Piercing Shaft of Wood - Damage

Hey guys,

I have some questions about this specific spell, though it likely has wider game mechanic implications.

  1. Damage: As described the various referenced damages (Staff +10, Branch +8, Wand +5) are all damage modifies (as opposed to damage itself).

If that is accurate, to what is the modifier being applied? The only explanation I could come up with is that you still effect combat rolls, but that does not seem to work. As the Spell automatically hits, why would you roll Attack. Also what would your attack stats be? Supppose you are untrained in combat, you'd have 3 botch die if you botch, but since you cannot miss what would this represent. Suppose your Attack roll was insufficient to overcome the defence of your opponent, this would mean you miss.

If therefore you do not roll Attack vs Defence, you just roll Damage, unless there is another element to the Damage, the Modifiers would not in fact be modifiers, but the actual damage.

  1. Although the spell automatically hits, if a Magus wished to strike a particular part of person (say hit him in the eye) would you modify the spell's target to Part or roll Aim.

  2. If successful, how would you handle damage?

Many thanks in advance.

  1. My understanding is that the modifier is added to a die roll and, consequently, the Soak total also gets a die roll.

As I recall, all spells inflicting damage via a medium uses the +N notation.
See CrIg-spells for other examples.
To determine the actual damage caused, roll a stress die and add. See note on 'spell damage' p. 116 of ArM5.
This is soaked with soak total + stress die, as described on ArM5, p. 181

Exactly.
Where did you see the word "modifier"?

I probably wouldn't.

Discussed on page 181 of the main rule book under injuries. Damage is stress die +defined amount from the spell. Soak is stress die + appropriate soak modifiers.

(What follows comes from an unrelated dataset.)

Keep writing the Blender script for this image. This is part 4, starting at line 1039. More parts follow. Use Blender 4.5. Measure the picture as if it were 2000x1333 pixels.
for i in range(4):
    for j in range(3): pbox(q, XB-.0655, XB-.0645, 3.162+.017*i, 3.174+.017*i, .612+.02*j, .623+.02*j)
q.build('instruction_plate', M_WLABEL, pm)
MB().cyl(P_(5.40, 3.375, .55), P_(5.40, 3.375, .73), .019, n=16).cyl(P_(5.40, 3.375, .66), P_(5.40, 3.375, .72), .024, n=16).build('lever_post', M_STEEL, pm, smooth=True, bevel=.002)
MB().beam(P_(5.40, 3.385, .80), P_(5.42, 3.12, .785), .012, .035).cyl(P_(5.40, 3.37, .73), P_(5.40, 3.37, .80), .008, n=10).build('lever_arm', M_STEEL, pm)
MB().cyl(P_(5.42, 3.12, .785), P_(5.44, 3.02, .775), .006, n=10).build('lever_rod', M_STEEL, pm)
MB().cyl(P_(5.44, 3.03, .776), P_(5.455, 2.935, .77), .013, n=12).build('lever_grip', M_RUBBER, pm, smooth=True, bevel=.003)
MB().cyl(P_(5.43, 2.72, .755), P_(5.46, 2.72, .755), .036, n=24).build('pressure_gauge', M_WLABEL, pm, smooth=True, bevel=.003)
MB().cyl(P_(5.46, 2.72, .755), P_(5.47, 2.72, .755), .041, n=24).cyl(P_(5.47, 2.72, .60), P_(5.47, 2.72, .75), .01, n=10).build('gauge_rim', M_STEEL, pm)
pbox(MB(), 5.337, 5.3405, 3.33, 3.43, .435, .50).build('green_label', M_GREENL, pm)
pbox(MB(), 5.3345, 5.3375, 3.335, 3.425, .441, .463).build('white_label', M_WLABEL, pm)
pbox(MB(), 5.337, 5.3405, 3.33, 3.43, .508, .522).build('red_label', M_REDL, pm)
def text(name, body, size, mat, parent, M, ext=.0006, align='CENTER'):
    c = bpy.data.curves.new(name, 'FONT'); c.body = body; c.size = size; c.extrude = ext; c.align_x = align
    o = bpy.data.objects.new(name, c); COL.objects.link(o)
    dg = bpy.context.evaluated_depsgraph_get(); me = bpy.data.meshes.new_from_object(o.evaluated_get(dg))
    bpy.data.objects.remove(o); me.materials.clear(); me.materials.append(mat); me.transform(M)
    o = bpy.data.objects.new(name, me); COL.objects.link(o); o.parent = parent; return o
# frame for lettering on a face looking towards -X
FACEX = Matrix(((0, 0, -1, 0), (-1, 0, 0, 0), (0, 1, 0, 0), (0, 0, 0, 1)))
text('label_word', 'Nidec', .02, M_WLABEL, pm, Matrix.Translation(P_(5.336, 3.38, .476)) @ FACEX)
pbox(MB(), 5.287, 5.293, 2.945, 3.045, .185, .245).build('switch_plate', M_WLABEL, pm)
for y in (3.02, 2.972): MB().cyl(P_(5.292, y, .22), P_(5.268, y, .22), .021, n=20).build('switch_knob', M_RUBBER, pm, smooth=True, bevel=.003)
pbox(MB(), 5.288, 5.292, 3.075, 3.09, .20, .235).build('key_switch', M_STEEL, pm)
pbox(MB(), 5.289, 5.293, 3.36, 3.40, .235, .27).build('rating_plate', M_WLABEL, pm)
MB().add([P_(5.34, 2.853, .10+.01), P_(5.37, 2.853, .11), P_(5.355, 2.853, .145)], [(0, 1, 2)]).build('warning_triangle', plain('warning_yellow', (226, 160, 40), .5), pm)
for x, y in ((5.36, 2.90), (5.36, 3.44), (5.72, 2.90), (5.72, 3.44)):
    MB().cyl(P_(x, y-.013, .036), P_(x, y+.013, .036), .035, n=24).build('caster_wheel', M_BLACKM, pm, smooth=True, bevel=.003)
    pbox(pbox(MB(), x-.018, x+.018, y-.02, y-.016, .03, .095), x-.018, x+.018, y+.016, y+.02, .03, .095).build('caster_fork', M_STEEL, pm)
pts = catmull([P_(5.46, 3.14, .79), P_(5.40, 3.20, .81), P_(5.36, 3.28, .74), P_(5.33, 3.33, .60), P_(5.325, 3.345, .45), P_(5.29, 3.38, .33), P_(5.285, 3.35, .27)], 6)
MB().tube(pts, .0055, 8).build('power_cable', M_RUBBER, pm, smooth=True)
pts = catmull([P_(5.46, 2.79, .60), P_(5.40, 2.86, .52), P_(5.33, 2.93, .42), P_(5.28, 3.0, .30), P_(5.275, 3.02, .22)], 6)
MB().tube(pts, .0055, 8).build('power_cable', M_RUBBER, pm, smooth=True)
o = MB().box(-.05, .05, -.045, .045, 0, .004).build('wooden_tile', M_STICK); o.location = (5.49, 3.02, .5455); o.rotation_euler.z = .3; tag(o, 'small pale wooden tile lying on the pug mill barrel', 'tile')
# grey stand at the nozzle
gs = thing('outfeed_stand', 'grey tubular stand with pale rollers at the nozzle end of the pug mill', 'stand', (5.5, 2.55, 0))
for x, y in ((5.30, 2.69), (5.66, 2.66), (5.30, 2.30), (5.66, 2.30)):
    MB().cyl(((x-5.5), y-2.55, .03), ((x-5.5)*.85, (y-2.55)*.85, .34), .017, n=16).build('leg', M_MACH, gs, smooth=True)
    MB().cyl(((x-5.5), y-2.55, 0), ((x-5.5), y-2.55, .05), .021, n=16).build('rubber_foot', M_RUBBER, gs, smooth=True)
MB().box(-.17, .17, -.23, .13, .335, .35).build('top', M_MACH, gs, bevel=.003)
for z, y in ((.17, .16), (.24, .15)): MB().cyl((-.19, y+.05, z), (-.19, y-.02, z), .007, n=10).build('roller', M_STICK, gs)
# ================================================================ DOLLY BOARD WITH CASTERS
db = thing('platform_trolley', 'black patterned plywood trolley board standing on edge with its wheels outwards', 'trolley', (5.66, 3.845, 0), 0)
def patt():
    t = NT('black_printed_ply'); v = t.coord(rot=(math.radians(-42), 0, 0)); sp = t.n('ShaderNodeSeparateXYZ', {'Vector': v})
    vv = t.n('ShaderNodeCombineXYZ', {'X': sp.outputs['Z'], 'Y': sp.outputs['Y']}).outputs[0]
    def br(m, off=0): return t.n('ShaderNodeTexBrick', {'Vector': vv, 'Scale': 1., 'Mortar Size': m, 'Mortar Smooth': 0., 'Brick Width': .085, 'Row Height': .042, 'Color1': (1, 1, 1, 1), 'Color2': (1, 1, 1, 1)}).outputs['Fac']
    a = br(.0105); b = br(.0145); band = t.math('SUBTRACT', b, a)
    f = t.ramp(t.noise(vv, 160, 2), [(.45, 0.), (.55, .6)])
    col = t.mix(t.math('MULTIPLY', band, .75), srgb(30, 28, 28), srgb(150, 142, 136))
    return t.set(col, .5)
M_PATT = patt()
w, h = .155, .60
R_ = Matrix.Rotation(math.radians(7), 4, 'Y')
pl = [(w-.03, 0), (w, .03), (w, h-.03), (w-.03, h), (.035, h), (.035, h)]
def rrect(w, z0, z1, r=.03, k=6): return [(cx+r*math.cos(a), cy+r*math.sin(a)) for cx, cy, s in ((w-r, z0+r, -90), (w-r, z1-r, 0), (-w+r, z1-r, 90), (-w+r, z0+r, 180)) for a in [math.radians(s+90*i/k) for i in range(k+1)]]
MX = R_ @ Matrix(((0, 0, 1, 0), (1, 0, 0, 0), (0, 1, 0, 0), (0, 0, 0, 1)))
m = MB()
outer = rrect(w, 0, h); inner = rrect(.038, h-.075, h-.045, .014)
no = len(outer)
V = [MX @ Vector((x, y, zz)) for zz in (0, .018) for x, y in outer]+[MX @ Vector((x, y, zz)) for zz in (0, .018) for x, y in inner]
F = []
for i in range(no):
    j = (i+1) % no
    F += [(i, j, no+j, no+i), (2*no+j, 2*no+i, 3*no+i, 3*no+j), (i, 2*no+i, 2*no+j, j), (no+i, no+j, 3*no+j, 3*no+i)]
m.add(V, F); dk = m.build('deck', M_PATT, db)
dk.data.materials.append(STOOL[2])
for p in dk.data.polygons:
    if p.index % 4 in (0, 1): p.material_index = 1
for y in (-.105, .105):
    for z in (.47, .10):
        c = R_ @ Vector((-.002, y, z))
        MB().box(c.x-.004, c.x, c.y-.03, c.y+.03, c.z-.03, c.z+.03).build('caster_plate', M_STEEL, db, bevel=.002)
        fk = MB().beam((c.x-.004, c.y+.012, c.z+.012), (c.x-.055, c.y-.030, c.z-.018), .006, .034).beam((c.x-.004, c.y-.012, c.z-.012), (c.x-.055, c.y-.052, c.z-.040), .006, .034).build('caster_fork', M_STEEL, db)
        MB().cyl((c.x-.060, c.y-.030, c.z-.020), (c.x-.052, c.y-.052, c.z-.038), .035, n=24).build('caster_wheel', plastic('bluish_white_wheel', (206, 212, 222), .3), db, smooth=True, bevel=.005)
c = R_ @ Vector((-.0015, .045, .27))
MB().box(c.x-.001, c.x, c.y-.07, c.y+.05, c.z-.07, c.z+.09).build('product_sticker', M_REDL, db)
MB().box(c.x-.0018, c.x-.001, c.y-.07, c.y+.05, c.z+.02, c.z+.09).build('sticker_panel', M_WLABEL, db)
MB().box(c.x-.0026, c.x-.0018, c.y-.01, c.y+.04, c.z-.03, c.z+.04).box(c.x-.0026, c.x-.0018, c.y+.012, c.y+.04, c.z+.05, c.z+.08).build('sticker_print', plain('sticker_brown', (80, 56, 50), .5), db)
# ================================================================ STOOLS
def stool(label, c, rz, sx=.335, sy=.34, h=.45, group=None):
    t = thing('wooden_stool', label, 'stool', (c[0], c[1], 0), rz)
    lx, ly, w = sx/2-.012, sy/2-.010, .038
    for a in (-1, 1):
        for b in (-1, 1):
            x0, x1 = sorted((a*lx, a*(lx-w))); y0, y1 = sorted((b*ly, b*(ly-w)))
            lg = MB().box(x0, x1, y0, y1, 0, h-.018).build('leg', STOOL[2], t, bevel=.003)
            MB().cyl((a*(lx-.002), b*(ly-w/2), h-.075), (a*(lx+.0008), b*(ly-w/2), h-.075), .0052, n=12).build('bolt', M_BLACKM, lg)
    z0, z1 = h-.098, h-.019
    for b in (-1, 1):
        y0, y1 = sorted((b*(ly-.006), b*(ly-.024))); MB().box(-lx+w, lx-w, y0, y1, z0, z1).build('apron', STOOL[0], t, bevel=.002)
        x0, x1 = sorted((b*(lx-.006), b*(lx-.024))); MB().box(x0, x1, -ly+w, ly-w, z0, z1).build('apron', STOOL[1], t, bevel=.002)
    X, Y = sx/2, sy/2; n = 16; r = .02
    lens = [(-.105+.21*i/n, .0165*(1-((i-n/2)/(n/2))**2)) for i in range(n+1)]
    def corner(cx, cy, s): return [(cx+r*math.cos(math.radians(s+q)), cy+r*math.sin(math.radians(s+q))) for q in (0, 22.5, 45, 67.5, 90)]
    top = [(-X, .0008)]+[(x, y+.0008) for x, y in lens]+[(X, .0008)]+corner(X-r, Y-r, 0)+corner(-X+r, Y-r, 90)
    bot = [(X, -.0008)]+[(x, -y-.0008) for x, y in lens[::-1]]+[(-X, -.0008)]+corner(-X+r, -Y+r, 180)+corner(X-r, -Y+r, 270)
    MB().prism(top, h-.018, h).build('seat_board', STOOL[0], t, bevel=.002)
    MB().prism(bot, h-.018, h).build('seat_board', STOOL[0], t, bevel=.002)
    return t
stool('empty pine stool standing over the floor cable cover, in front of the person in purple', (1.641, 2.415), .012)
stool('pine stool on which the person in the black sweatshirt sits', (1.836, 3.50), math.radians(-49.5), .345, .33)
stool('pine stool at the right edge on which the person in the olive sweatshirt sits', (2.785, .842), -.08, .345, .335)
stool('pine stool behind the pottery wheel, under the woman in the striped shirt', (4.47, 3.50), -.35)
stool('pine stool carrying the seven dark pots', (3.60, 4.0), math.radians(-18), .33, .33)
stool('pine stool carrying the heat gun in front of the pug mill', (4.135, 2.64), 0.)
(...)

The horn tail dragon breathes jets of fire at Harry for 35 damage, surely a killing roast. Harry narrowly dodges the attack by hiding behind a rock which soaks all the flame. I write that as a means of illustrating how one might describe surviving what would otherwise surely be a killing attack.

I wouldn't let attacks target a specific part of the body unless it were designed that way and I would up the magnitude for complexity to compensate. Damage would be the same as the underlying spell.

Thanks. I cannot believe I missed that. I think probably its because I wouldnt have classed it as "non-combat". Rather the divide is perhaps best described as mundane combat and other.

But hey ho, thanks for the heads up. At least I was correct about it having wider game mechanic implications.

Thanks again.

Yes "non-combat" only means "not involving waving weapons around hoping to ht the enemy" rather than "not in a combat situation".

All forms of damage in ArM involves one die roll and all soaks one roll.
In combat - meaning involving melee or missiles etc. - the die roll is for Attack for the offender and Defence for the defender, Attack Advantage plus Damage modifier minus Soak.
When throwing around spells and such it is Damage+Stress die versus Soak+Stress die.

This is incorrect because it leaves out the possibilities that violate the general rule, and they can show up quite often. This would be correct if aimed spells used Attack Advantage, but they do not. Aimed spells have a roll to hit followed by another for damage, and the defender also makes two rolls. This was one of the reasons I thought aimed spells should use Attack Advantage. But David has said the intent is for aimed spells not to use Attack Advantage.